@ngn Thanks for elaborating on this topic.
Im still not sure about #fedora being testing ground for #rhel, they surely have really formal way of introducing and documenting changes with their change proposals https://docs.fedoraproject.org/en-US/program_management/changes_guide/ which to my knowledge from one of episodes of #techovertea by @BrodieOnLinux are later reviewed by #rhel and merged/notmerged into it. Some people asked about #fedora and #rhel relationship in the past https://discussion.fedoraproject.org/t/request-for-a-detailed-breakdown-of-the-relationship-between-fedora-and-red-hat/86775
For the source code availability, even with #gpl #license you are only required to share the source code to the recipients of the application/whatever you are distributing/selling, just because most #gitforge services allow everyone to view the projects stored on their servers, it doesn't mean it has to be like that - though, for open development process, maybe it should be?
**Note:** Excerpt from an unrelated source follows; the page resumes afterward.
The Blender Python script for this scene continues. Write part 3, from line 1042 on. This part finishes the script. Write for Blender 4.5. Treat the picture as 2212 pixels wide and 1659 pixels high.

But that doesn't change that if #redhat called their #downstream #distro "freeloaders", its really rude.
They are doing it for profit, I guess. Not caring about their potential customers will get them eventually. But besides that, everyone has to earn money somehow, and having #foss product doesn't make it easy.
> best you can do is to put new tech and software into your repos, and encourage users to test and use it, which is what most rolling distros do
I disagree, although its good to have unstable features as opt-in, it introduces bias where the new features are only used by people that know about them, and know how to enable/switch to them. This way, you are severely reducing amount of useful bug reports that are crucial to know what are your users even doing.
Ideally you would perform AB tests, with ever increasing number of real users, and in case of issues you would simply #rollback the update to the latest stable version. Sadly, it would require that rollback feature, and prefill all system information in the bug report.